A kati roll in Kolkata
To make a long story short, we survived Kolkata. But oh, the honking!
We arrived just before noon, took a yellow Ambassador taxi to a part of town where there were a bunch of guesthouses, ordered lunch at a local Bengali restaurant, ate with our right hands, found a grungy, overpriced, but acceptable hotel for one or two nights, took a taxi to find the tourist train ticket booking office, stood in the wrong line for half an hour, discovered we were in the wrong line 5 minutes before closing time, ran next door to the right line, miraculously got two tickets on an overnight sleeper train to Mughal Sarai (about 12km from Varanasi) the following day, took a taxi back to our hotel, taxi driver INCREDIBLY let us off on the wrong street saying it was the right street, walked around for a while to get our bearings, got our bearings, stopped at a restaurant for dinner, exited the restaurant only to discover it was pouring, ran from awning to awning all the way back to our hotel, damp but not drenched.
My wager, when I suggested to Stephanie that we actually spend a day or two in Kolkata to acclimate ourselves, was that it wouldn’t be that different from any of the other places we’ve been.
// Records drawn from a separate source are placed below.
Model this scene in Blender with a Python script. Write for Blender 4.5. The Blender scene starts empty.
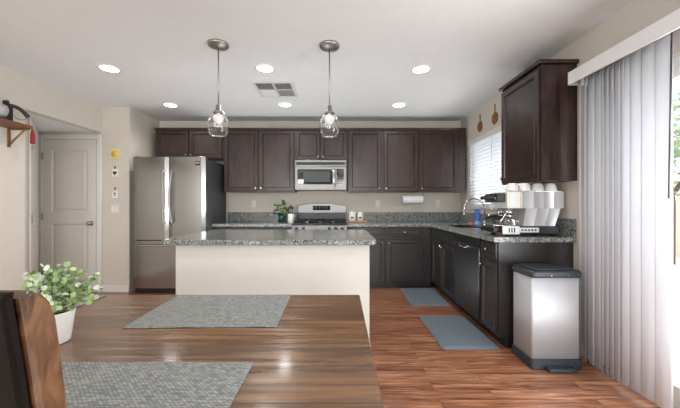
import bpy, bmesh, math, random
from mathutils import Vector, Matrix
random.seed(7)
PI = math.pi
scn = bpy.context.scene
C = scn.collection

# ------------------------------------------------------------------ camera, world, light, exposure
cam_d = bpy.data.cameras.new('camera'); cam = bpy.data.objects.new('camera', cam_d); C.objects.link(cam)
cam.location = (0, 0, 1.175); cam.rotation_euler = (PI/2, 0, 0)
cam_d.sensor_width = 36; cam_d.lens = 315/680*36; cam_d.shift_y = 1/680; cam_d.clip_start = 0.02
scn.camera = cam
scn.view_settings.view_transform = 'Standard'; scn.view_settings.look = 'None'
scn.view_settings.gamma = 1; scn.view_settings.use_curve_mapping = False
scn.view_settings.exposure = 0.28
w = bpy.data.worlds.new('world'); scn.world = w; w.use_nodes = True
bg = w.node_tree.nodes['Background']; bg.inputs[0].default_value = (0.86, 0.93, 1.0, 1); bg.inputs[1].default_value = 2.5

def area(name, loc, rot, sx, sy, power, col=(1, 1, 1)):
    d = bpy.data.lights.new(name, 'AREA'); d.shape = 'RECTANGLE'; d.size = sx; d.size_y = sy
    d.energy = power; d.color = col
    o = bpy.data.objects.new(name, d); C.objects.link(o); o.location = loc; o.rotation_euler = rot
    return o
# daylight: sliding door (right), kitchen window (right), plus added fill at unseen windows behind the camera;
# the first two lean upwards, as light thrown up by the bright patio does
area('daylight_sliding_door', (2.06, 1.1, 1.0), (0, math.radians(102), 0), 1.8, 1.1, 56, (0.93, 0.97, 1.0))
area('daylight_kitchen_window', (2.08, 3.9, 1.58), (0, math.radians(118), 0), 0.8, 1.1, 9, (0.93, 0.97, 1.0))
for wx in (-2.05, 0.35):
    area('fill_living_room_window', (wx, -3.86, 1.45), (math.radians(108), 0, 0), 0.95, 1.6, 72, (0.95, 0.98, 1.0))  # added fill from behind, split in two to streak the steel fronts
area('uplight_fill_living_room', (-0.8, -1.7, 0.03), (PI, 0, 0), 3.6, 2.6, 42, (0.90, 0.97, 1.0))  # added uplight at floor level to brighten the near ceiling
area('uplight_fill_kitchen', (-0.72, 3.85, 0.02), (PI, 0, 0), 1.7, 0.8, 26, (0.90, 0.97, 1.0))  # added upward lamp, hidden behind the island, lifts the far ceiling
sd_ = bpy.data.lights.new('sun', 'SUN'); sd_.energy = 1.6; sd_.angle = 0.02; sd_.color = (1.0, 0.97, 0.92)
so_ = bpy.data.objects.new('sun', sd_); C.objects.link(so_); so_.rotation_euler = Vector((-0.45, -0.2, 0.87)).to_track_quat('Z', 'Y').to_euler()
LAMP_SPOT = 25
LAMP_XY = [(-2.234, 3.05), (-2.245, 4.17), (-0.725, 3.05), (-0.725, 4.15), (0.789, 3.07), (0.78, 4.17),
           (-2.23, 1.3), (0.2, 1.3), (-2.23, -0.8), (0.2, -0.8), (-1.0, -2.4)]

# ------------------------------------------------------------------ materials
def lin(c):
    return tuple((x/255/12.92 if x/255 <= 0.04045 else ((x/255+0.055)/1.055)**2.4) for x in c) + (1,)
def newmat(name):
    m = bpy.data.materials.new(name); m.use_nodes = True
    nt = m.node_tree; return m, nt, nt.nodes['Principled BSDF']
def plain(name, rgb, rough=0.5, metal=0.0, noise=0.04, scale=8, bump=0.0, bscale=200, coat=0, spec=None, emit=None, es=0):
    m, nt, b = newmat(name); N, L = nt.nodes, nt.links
    tc = N.new('ShaderNodeTexCoord'); nz = N.new('ShaderNodeTexNoise'); nz.inputs['Scale'].default_value = scale
    nz.inputs['Detail'].default_value = 3
    L.new(tc.outputs['Object'], nz.inputs['Vector'])
    r = N.new('ShaderNodeValToRGB'); c = lin(rgb)
    r.color_ramp.elements[0].position = 0.3; r.color_ramp.elements[1].position = 0.7
    r.color_ramp.elements[0].color = tuple(max(0, x*(1-noise)) for x in c[:3])+(1,)
    r.color_ramp.elements[1].color = tuple(min(1, x*(1+noise)) for x in c[:3])+(1,)
    L.new(nz.outputs['Fac'], r.inputs['Fac']); L.new(r.outputs['Color'], b.inputs['Base Color'])
    b.inputs['Roughness'].default_value = rough; b.inputs['Metallic'].default_value = metal
    if coat: b.inputs['Coat Weight'].default_value = coat; b.inputs['Coat Roughness'].default_value = 0.15
    if spec is not None: b.inputs['Specular IOR Level'].default_value = spec
    if emit: b.inputs['Emission Color'].default_value = lin(emit); b.inputs['Emission Strength'].default_value = es
    if bump:
        n2 = N.new('ShaderNodeTexNoise'); n2.inputs['Scale'].default_value = bscale; n2.inputs['Detail'].default_value = 2
        L.new(tc.outputs['Object'], n2.inputs['Vector'])
        bp = N.new('ShaderNodeBump'); bp.inputs['Strength'].default_value = bump; bp.inputs['Distance'].default_value = 0.004
        L.new(n2.outputs['Fac'], bp.inputs['Height']); L.new(bp.outputs['Normal'], b.inputs['Normal'])
    return m
def wood(name, c0, c1, rough, axis='Z', scale=1.0, bump=0.15, coat=0.0, c2=None, stretch=0.07):
    m, nt, b = newmat(name); N, L = nt.nodes, nt.links
    tc = N.new('ShaderNodeTexCoord'); mp = N.new('ShaderNodeMapping')
    s = [22*scale]*3; s['XYZ'.index(axis)] = 22*scale*stretch
    mp.inputs['Scale'].default_value = s
    L.new(tc.outputs['Object'], mp.inputs['Vector'])
    nz = N.new('ShaderNodeTexNoise'); nz.inputs['Scale'].default_value = 1; nz.inputs['Detail'].default_value = 6
    nz.inputs['Distortion'].default_value = 1.2
    L.new(mp.outputs['Vector'], nz.inputs['Vector'])
    r = N.new('ShaderNodeValToRGB'); e = r.color_ramp.elements
    e[0].position = 0.32; e[1].position = 0.68; e[0].color = lin(c0); e[1].color = lin(c1)
    if c2: k = e.new(0.5); k.color = lin(c2)
    L.new(nz.outputs['Fac'], r.inputs['Fac']); L.new(r.outputs['Color'], b.inputs['Base Color'])
    b.inputs['Roughness'].default_value = rough
    b.inputs['Coat Weight'].default_value = coat; b.inputs['Coat Roughness'].default_value = 0.2
    bp = N.new('ShaderNodeBump'); bp.inputs['Strength'].default_value = bump; bp.inputs['Distance'].default_value = 0.002
    L.new(nz.outputs['Fac'], bp.inputs['Height']); L.new(bp.outputs['Normal'], b.inputs['Normal'])
    return m
def planks(name, cols, wid, length, rough, coat, seam, ripple, bumpd, grain=1.0, tone=0.22):
    # boards running along X: brick texture in XY for the per-board tone, stretched noise for the grain
    m, nt, b = newmat(name); N, L = nt.nodes, nt.links
    tc = N.new('ShaderNodeTexCoord')
    br = N.new('ShaderNodeTexBrick'); br.offset = 0.37; br.inputs['Scale'].default_value = 1
    br.inputs['Brick Width'].default_value = length; br.inputs['Row Height'].default_value = wid
    br.inputs['Mortar Size'].default_value = seam; br.inputs['Mortar Smooth'].default_value = 0.3
    br.inputs['Color1'].default_value = (0, 0, 0, 1); br.inputs['Color2'].default_value = (1, 1, 1, 1)
    br.inputs['Mortar'].default_value = (0, 0, 0, 1)
    L.new(tc.outputs['Object'], br.inputs['Vector'])
    mp = N.new('ShaderNodeMapping'); mp.inputs['Scale'].default_value = (1.6*grain, 26*grain, 10)
    L.new(tc.outputs['Object'], mp.inputs['Vector'])
    add = N.new('ShaderNodeVectorMath'); add.operation = 'ADD'
    sc = N.new('ShaderNodeVectorMath'); sc.operation = 'SCALE'; sc.inputs['Scale'].default_value = 7.0
    L.new(br.outputs['Color'], sc.inputs[0]); L.new(mp.outputs['Vector'], add.inputs[0]); L.new(sc.outputs[0], add.inputs[1])
    nz = N.new('ShaderNodeTexNoise'); nz.inputs['Scale'].default_value = 1; nz.inputs['Detail'].default_value = 7
    nz.inputs['Distortion'].default_value = 0.9; nz.inputs['Roughness'].default_value = 0.62
    L.new(add.outputs[0], nz.inputs['Vector'])
    mx = N.new('ShaderNodeMath'); mx.operation = 'MULTIPLY_ADD'; mx.inputs[1].default_value = tone; mx.inputs[2].default_value = -tone/2
    L.new(br.outputs['Color'], mx.inputs[0])
    ad = N.new('ShaderNodeMath'); ad.operation = 'ADD'; L.new(mx.outputs[0], ad.inputs[0]); L.new(nz.outputs['Fac'], ad.inputs[1])
    r = N.new('ShaderNodeValToRGB'); e = r.color_ramp.elements
    e[0].position = 0.3; e[0].color = lin(cols[0]); e[1].position = 0.72; e[1].color = lin(cols[-1])
    k = e.new(0.5); k.color = lin(cols[1])
    L.new(ad.outputs[0], r.inputs['Fac'])
    mm = N.new('ShaderNodeMixRGB'); mm.blend_type = 'MULTIPLY'; mm.inputs['Color2'].default_value = (0.35, 0.3, 0.28, 1)
    L.new(br.outputs['Fac'], mm.inputs['Fac']); L.new(r.outputs['Color'], mm.inputs['Color1'])
    L.new(mm.outputs['Color'], b.inputs['Base Color'])
    b.inputs['Roughness'].default_value = rough; b.inputs['Coat Weight'].default_value = coat; b.inputs['Coat Roughness'].default_value = 0.12
    # hand scraped ripple
    mp2 = N.new('ShaderNodeMapping'); mp2.inputs['Scale'].default_value = (3.0, 30, 1)
    L.new(tc.outputs['Object'], mp2.inputs['Vector'])
    n3 = N.new('ShaderNodeTexNoise'); n3.inputs['Scale'].default_value = 1; n3.inputs['Detail'].default_value = 1
    L.new(mp2.outputs['Vector'], n3.inputs['Vector'])
    a2 = N.new('ShaderNodeMath'); a2.operation = 'MULTIPLY_ADD'; a2.inputs[1].default_value = ripple
    L.new(n3.outputs['Fac'], a2.inputs[0])
    s2 = N.new('ShaderNodeMath'); s2.operation = 'MULTIPLY'; s2.inputs[1].default_value = -0.6
    L.new(br.outputs['Fac'], s2.inputs[0]); L.new(s2.outputs[0], a2.inputs[2])
    bp = N.new('ShaderNodeBump'); bp.inputs['Strength'].default_value = 0.6; bp.inputs['Distance'].default_value = bumpd
    L.new(a2.outputs[0], bp.inputs['Height']); L.new(bp.outputs['Normal'], b.inputs['Normal'])
    return m
def granite(name):
    m, nt, b = newmat(name); N, L = nt.nodes, nt.links
    tc = N.new('ShaderNodeTexCoord')
    v = N.new('ShaderNodeTexVoronoi'); v.inputs['Scale'].default_value = 140
    L.new(tc.outputs['Object'], v.inputs['Vector'])
    nz = N.new('ShaderNodeTexNoise'); nz.inputs['Scale'].default_value = 26; nz.inputs['Detail'].default_value = 5
    L.new(tc.outputs['Object'], nz.inputs['Vector'])
    sp = N.new('ShaderNodeSeparateColor'); L.new(v.outputs['Color'], sp.inputs['Color'])
    a = N.new('ShaderNodeMath'); a.operation = 'MULTIPLY_ADD'; a.inputs[1].default_value = 0.55
    L.new(sp.outputs[0], a.inputs[0])
    n2 = N.new('ShaderNodeMath'); n2.operation = 'MULTIPLY'; n2.inputs[1].default_value = 0.55
    L.new(nz.outputs['Fac'], n2.inputs[0]); L.new(n2.outputs[0], a.inputs[2])
    r = N.new('ShaderNodeValToRGB'); r.color_ramp.interpolation = 'CONSTANT'; e = r.color_ramp.elements
    e[0].position = 0; e[0].color = lin((54, 56, 56)); e[1].position = 0.36; e[1].color = lin((86, 90, 90))
    for p, c in ((0.46, (110, 115, 114)), (0.58, (138, 141, 138)), (0.74, (178, 178, 171)), (0.81, (128, 120, 112))):
        k = e.new(p); k.color = lin(c)
    L.new(a.outputs[0], r.inputs['Fac']); L.new(r.outputs['Color'], b.inputs['Base Color'])
    b.inputs['Roughness'].default_value = 0.16
    return m
def steel(name, rgb, rough=0.3, aniso=0.75, axis='Z'):
    m, nt, b = newmat(name); N, L = nt.nodes, nt.links
    b.inputs['Metallic'].default_value = 1.0; b.inputs['Roughness'].default_value = rough
    b.inputs['Anisotropic'].default_value = aniso
    if aniso:
        t = N.new('ShaderNodeTangent'); t.direction_type = 'RADIAL'; t.axis = axis
        L.new(t.outputs[0], b.inputs['Tangent'])
    tc = N.new('ShaderNodeTexCoord'); mp = N.new('ShaderNodeMapping'); mp.inputs['Scale'].default_value = (4, 4, 260)
    nz = N.new('ShaderNodeTexNoise'); nz.inputs['Scale'].default_value = 1
    L.new(tc.outputs['Object'], mp.inputs['Vector']); L.new(mp.outputs['Vector'], nz.inputs['Vector'])
    r = N.new('ShaderNodeValToRGB'); c = lin(rgb)
    r.color_ramp.elements[0].color = tuple(x*0.9 for x in c[:3])+(1,); r.color_ramp.elements[1].color = tuple(min(1, x*1.08) for x in c[:3])+(1,)
    L.new(nz.outputs['Fac'], r.inputs['Fac']); L.new(r.outputs['Color'], b.inputs['Base Color'])
    return m
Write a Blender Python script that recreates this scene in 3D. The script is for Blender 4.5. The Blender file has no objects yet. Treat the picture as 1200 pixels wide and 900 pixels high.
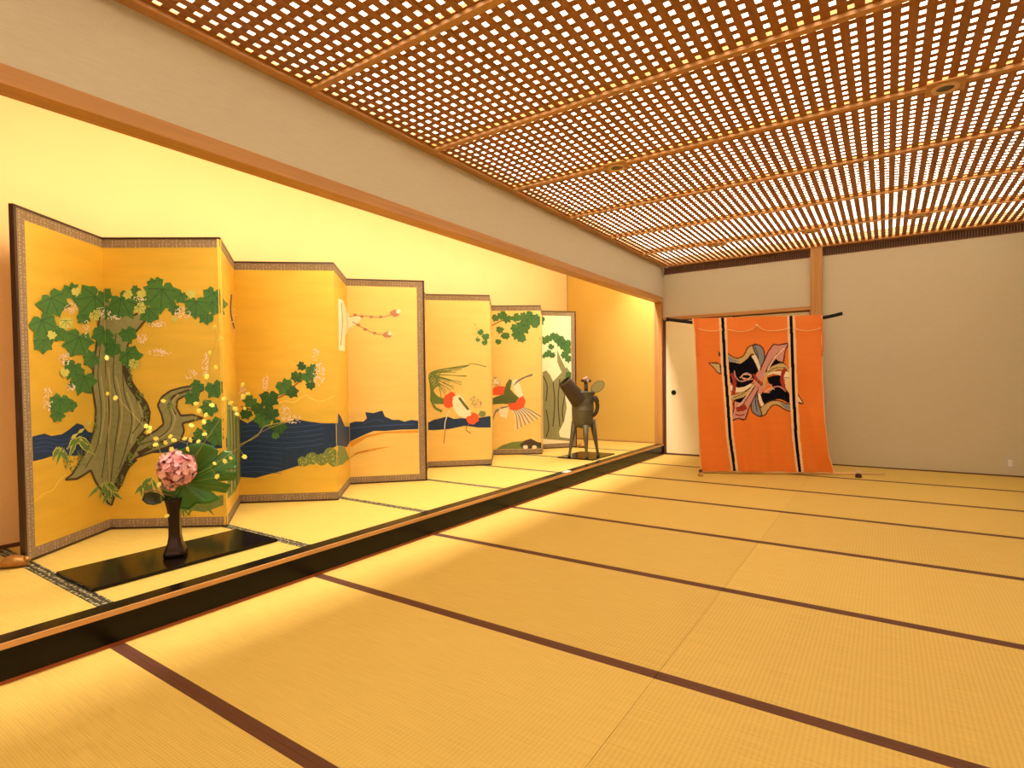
import bpy, bmesh, math, random
import numpy as np
from mathutils import Vector, Matrix
from mathutils.geometry import tessellate_polygon
random.seed(7)
C = bpy.context.scene
COL = C.collection

# ---------------------------------------------------------------- camera
F, YAW, PIT, ROL, H = 648.67, 0.5949, -0.0248, -0.0122, 1.049
CY = 462.82
XK, YW, ZC = -2.582, 7.617, 2.603      # front of the alcove, back wall, ceiling trim underside
XS = XK-.092                           # inner edge of the alcove sill
XA = -4.10                              # back wall of the alcove
HP = 0.145                              # alcove platform height
D = 0.955                               # mat width and ceiling bay
def rotM():
    c, s = math.cos(YAW), math.sin(YAW)
    A = np.array([[c, s, 0], [-s, c, 0], [0, 0, 1]])
    c, s = math.cos(PIT), math.sin(PIT)
    B = np.array([[1, 0, 0], [0, c, s], [0, -s, c]])
    c, s = math.cos(ROL), math.sin(ROL)
    G = np.array([[c, 0, s], [0, 1, 0], [-s, 0, c]])
    return G @ B @ A
RM = rotM()
CAM = Vector((0, 0, H))
FWD = Vector(RM[1])
def ray(px, py):
    v = RM.T @ np.array([(px-600)/F, 1.0, -(py-CY)/F])
    return Vector(v)
def onz(px, py, z):
    d = ray(px, py); return CAM + d*((z-H)/d.z)
def onpl(px, py, P, N):
    d = ray(px, py); return CAM + d*((P-CAM).dot(N)/d.dot(N))
def at(px, py, depth):
    return CAM + ray(px, py)*depth
cam = bpy.data.cameras.new('camera'); co = bpy.data.objects.new('camera', cam); COL.objects.link(co)
cam.sensor_width = 36; cam.lens = F/1200*36; cam.shift_y = (CY-450)/1200
cam.clip_start = 0.05
mw = Matrix(((RM[0][0], RM[2][0], -RM[1][0], 0), (RM[0][1], RM[2][1], -RM[1][1], 0), (RM[0][2], RM[2][2], -RM[1][2], H), (0, 0, 0, 1)))
co.matrix_world = mw
C.camera = co

# ---------------------------------------------------------------- materials
def srgb(r, g, b):
    f = lambda c: ((c/255+.055)/1.055)**2.4 if c/255 > .04045 else c/255/12.92
    return (f(r), f(g), f(b), 1)
MATS = {}
def mat(name, col, rough=.6, metal=0., noise=0., nscale=(8, 8, 8), bump=0., bscale=40., emit=None, estr=0., spec=.5, coat=0., sss=0, coord='Object', trans=0., sheen=0.):
    if name in MATS: return MATS[name]
    m = bpy.data.materials.new(name); m.use_nodes = True
    nt = m.node_tree; b = nt.nodes['Principled BSDF']
    b.inputs['Base Color'].default_value = col
    b.inputs['Roughness'].default_value = rough
    b.inputs['Metallic'].default_value = metal
    b.inputs['Specular IOR Level'].default_value = spec
    b.inputs['Coat Weight'].default_value = coat
    b.inputs['Coat Roughness'].default_value = .08
    if trans: b.inputs['Transmission Weight'].default_value = trans
    if sheen: b.inputs['Sheen Weight'].default_value = sheen
    if emit: b.inputs['Emission Color'].default_value = emit; b.inputs['Emission Strength'].default_value = estr
    tc = nt.nodes.new('ShaderNodeTexCoord')
    mp = nt.nodes.new('ShaderNodeMapping'); mp.inputs['Scale'].default_value = nscale
    nt.links.new(tc.outputs[coord], mp.inputs['Vector'])
    n = nt.nodes.new('ShaderNodeTexNoise'); n.inputs['Scale'].default_value = 1; n.inputs['Detail'].default_value = 4
    nt.links.new(mp.outputs['Vector'], n.inputs['Vector'])
    mx = nt.nodes.new('ShaderNodeMix'); mx.data_type = 'RGBA'; mx.blend_type = 'MIX'
    k = max(noise, .02)
    mx.inputs[6].default_value = tuple(c*(1-k) for c in col[:3])+(1,)
    mx.inputs[7].default_value = tuple(min(1, c*(1+k)) for c in col[:3])+(1,)
    nt.links.new(n.outputs['Fac'], mx.inputs[0]); nt.links.new(mx.outputs[2], b.inputs['Base Color'])
    if bump:
        n2 = nt.nodes.new('ShaderNodeTexNoise'); n2.inputs['Scale'].default_value = bscale; n2.inputs['Detail'].default_value = 3
        nt.links.new(tc.outputs[coord], n2.inputs['Vector'])
        bp = nt.nodes.new('ShaderNodeBump'); bp.inputs['Strength'].default_value = bump; bp.inputs['Distance'].default_value = .004
        nt.links.new(n2.outputs['Fac'], bp.inputs['Height']); nt.links.new(bp.outputs['Normal'], b.inputs['Normal'])
    MATS[name] = m
    return m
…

The honking is just like Vietnam, it feels as crowded as Hanoi or Saigon, it’s as dusty and hot as Cambodia, and the reckless driving is similar to Bali or the Philippines. Of course there are elements that are uniquely Indian, like the odd cow wandering in the middle of the road or the horse pulled carts, but I think all our previous travel experiences, combined, prepared us well for what we experienced on that first day in Kolkata.
On the second day I wanted a kati roll, the street food specialty of the city. It is made by frying an egg on a roti bread, topping it with onions, hot sauce, and a filling of your choice—chicken curry being the most popular. So we walked down to aptly-named Hot Kati Roll on Park Street, and I got one.